Grace Marks is the protagonist of Alias Grace. In the novel’s present time she is a convicted criminal serving out a life sentence for her collaboration with James McDermott in the murder of their former employer, Thomas Kinnear, and his housekeeper, Nancy Montgomery. As a “celebrated murderess,” Grace has a polarizing effect on the general public. Whereas some see her as a victim forced by McDermott to participate in the murders against her will, others see her as a seductress who lured McDermott into evil. Either way, Grace’s public status stems from communal biases about women. No one really knows whether Grace is innocent or guilty of the crimes of which she has been convicted. Apparently, even Grace doesn’t know since her memory of the murders is full of gaps. Since her conviction, Grace has resigned herself to her fate, and her model behavior as a prisoner has earned her the privilege of working in the Governor’s house.

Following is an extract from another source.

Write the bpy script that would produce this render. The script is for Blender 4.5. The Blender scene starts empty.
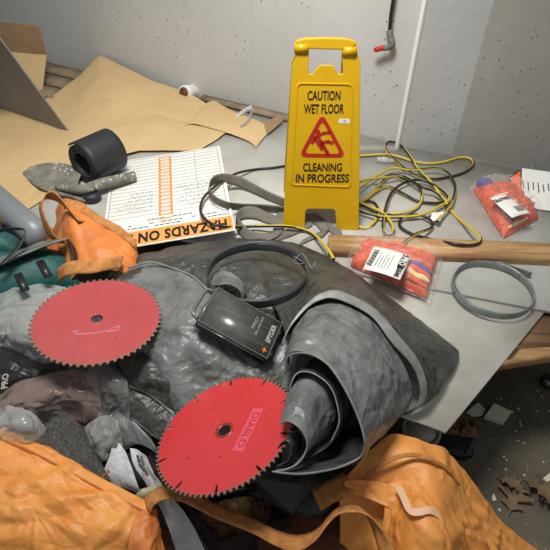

As the public remains unsure of Grace, so does the novel’s reader. Soon after Dr. Jordan arrives to help Grace recover her lost memories, she starts recounting her life story to him. However, Grace frequently withholds information or intentionally feeds him misinformation. Since readers have access to Grace’s first-person perspective, we know that the main reason Grace doesn’t want to give Dr. Jordan the full story is that she has a profound distrust of men. Even when Grace feels most trusting of the doctor, she still worries that he cannot fully understand her point of view. However, the fact that Grace freely deceives Dr. Jordan also suggests that she may not be a reliable narrator. At the end of the book, Grace remains something of a mystery to the reader, just as she does for Dr. Jordan.